Que reste-t-il des accords Sykes-Picot et pourquoi Daech les dénonce-t-il

« L’État islamique caricature et réécrit l’Histoire. Les accords Sykes-Picot, en tant qu’instrument colonial, se retrouvent dans tous les grands discours nationalistes de la région, y compris chez Daech. Cet accord oublié chez nous s’enracine dans des territoires qui nourrissent des projets de partition depuis bien plus longtemps. Il existe toutefois un risque de « balkanisation ». S’il paraît abattre des frontières, Daech insiste pour fragmenter les territoires sur des bases confessionnelles, comprenant la rivalité entre sunnites et chiites. Ce que les Occidentaux, à l’époque, voulaient éviter. Le colonisateur français arrive pour imposer l’idée d’État-Nation avec la volonté de réunir des natures et des tribus très différentes. L’État islamique cherche, lui, à réunir les grandes rivales sunnites, Damas et Bagdad, avant La Mecque et Médine. Avec l’ambition de contester le pouvoir des Saoud. L’argument de Sykes-Picot est un prétexte supplémentaire dans une zone très tendue. » OL. B.

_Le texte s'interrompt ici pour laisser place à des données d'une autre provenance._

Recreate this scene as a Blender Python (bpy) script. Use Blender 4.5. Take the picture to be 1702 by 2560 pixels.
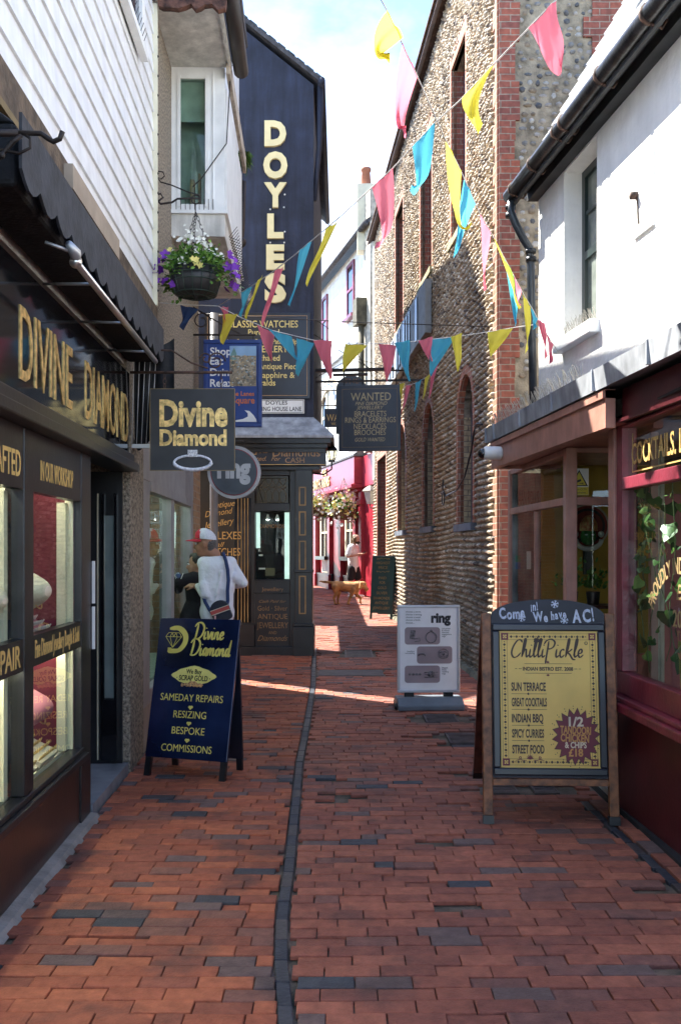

Lawrence d’Arabie, le « cerveau »

Ah, Lawrence d’Arabie, le film de David Lean de 1962, les yeux bleus de Peter O’Toole, les noirs d’Omar Sharif, le sable chaud du désert du Wadi Rum, les razzias en chameau jusqu’à la prise d’Aqaba’ Au-delà du héros magnifié au cinéma, la vérité historique offre un vrai rôle au colonel Thomas Edward Lawrence (1888-1935), archéologue et arabisant, officier de renseignement et de liaison avec les tribus arabes durant la Grande Guerre.

Tout au long de sa mission, il est tiraillé entre la protection des intérêts britanniques et la défense de la cause arabe. Il convainc ses autorités d’offrir aux Hachémites, notamment son « frère spirituel », Fayçal, une part d’autonomie. Avant Sykes-Picot, le colonel Lawrence esquisse une première carte de partage de la « Grande Syrie » et aiguillonne la contre-insurrection arabe.

Il ne soupçonne pas qu’après la guerre, la France et la Grande-Bretagne reprendront la main coloniale. T. E. Lawrence disparaît du Proche-Orient, écrit son chef-d »uvre, Les Sept Piliers de la sagesse, et meurt dans un accident de moto en 1935. OL. B.